Todos tenemos que dar cuenta de cosas de nuestra vida alguna vez.
Especialmente cuando eres estudiante –aunque también en otros momentos- llegan tiempos de agobio, de trabajo, de inquietud, de insomnio y sobrecarga. Y asociados a ellos muchas de las dimensiones de la vida: el esfuerzo, la aridez de lo que no es fácil, la incertidumbre ante las posibilidades de éxito o de fracaso, la tensión por querer hacerlo bien, el deseo de que cunda el tiempo empleado, la importancia de obtener un resultado positivo. Es verdad que cuando está uno en esos momentos desea, por encima de todo, que pasen (bien). Pero es entonces cuando tiene especial sentido pararse y recordar que estos momentos también hablan de nuestra manera de vivir.
Es bueno tener algo por lo que luchar, en lo que implicarte y sentirte urgido. Y esto ocurre en los estudios, o en el trabajo, o incluso en la vida afectiva. Se espera algo de mí. Me voy comprometiendo, o hay plazos, o toca cumplir tal o cual cometido. A menudo esto provoca tensión, pero también es una fuente de sentido (y un privilegio) el tener metas, proyectos, deseos, algo por lo que luchar. Es verdad que a veces me repatea el tener que rendir cuentas, o me siento desbordado, o las ojeras hablan por mí. Pero a la vez es enriquecedor el atarte a algo, implicarte, un soñar aterrizado, asumir que cada camino tiene sus rincones para descansar y otros tramos en que toca darlo todo.
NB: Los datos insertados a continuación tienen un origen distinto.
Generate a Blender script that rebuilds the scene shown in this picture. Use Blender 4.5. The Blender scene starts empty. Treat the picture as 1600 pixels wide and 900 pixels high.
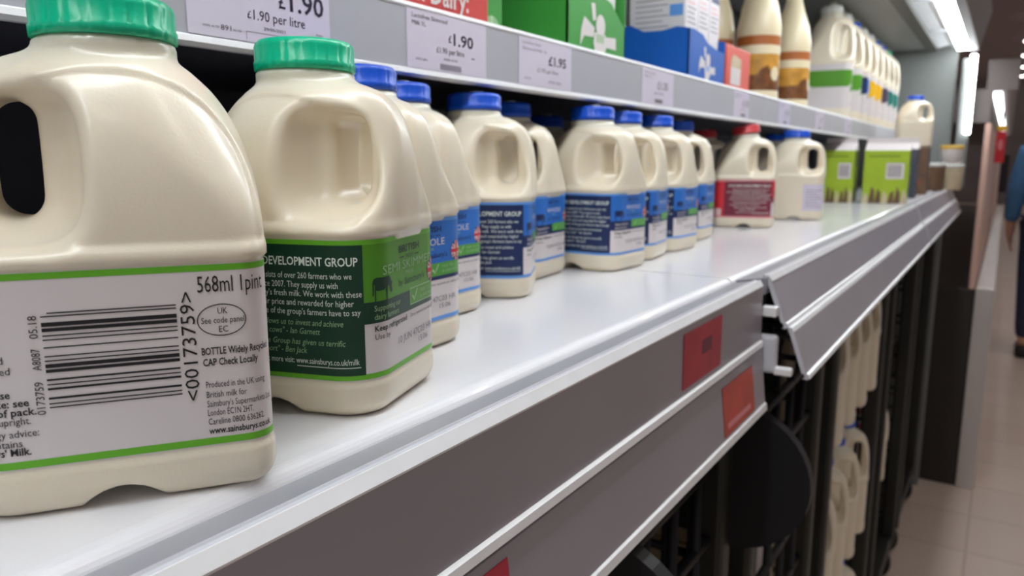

En el proceso de dar cuenta, de cumplir plazos, de responder a las expectativas, voy aprendiendo mucho sobre mí mismo. Sobre mis maneras de trabajar, mis manías y mis pequeños rituales. Los aciertos y los errores. Mi rigidez o flexibilidad, mi resistencia y mi necesidad de descanso. Descubro que cada uno somos diferente en nuestra forma de estudiar o de trabajar, y voy aprendiendo a respetar esa diversidad. Aprendo a ganar –a veces- y a perder –otras-. Aprendo a ir corrigiendo aquello que necesita cambio, y a aceptar aquello que es parte de mi limitación.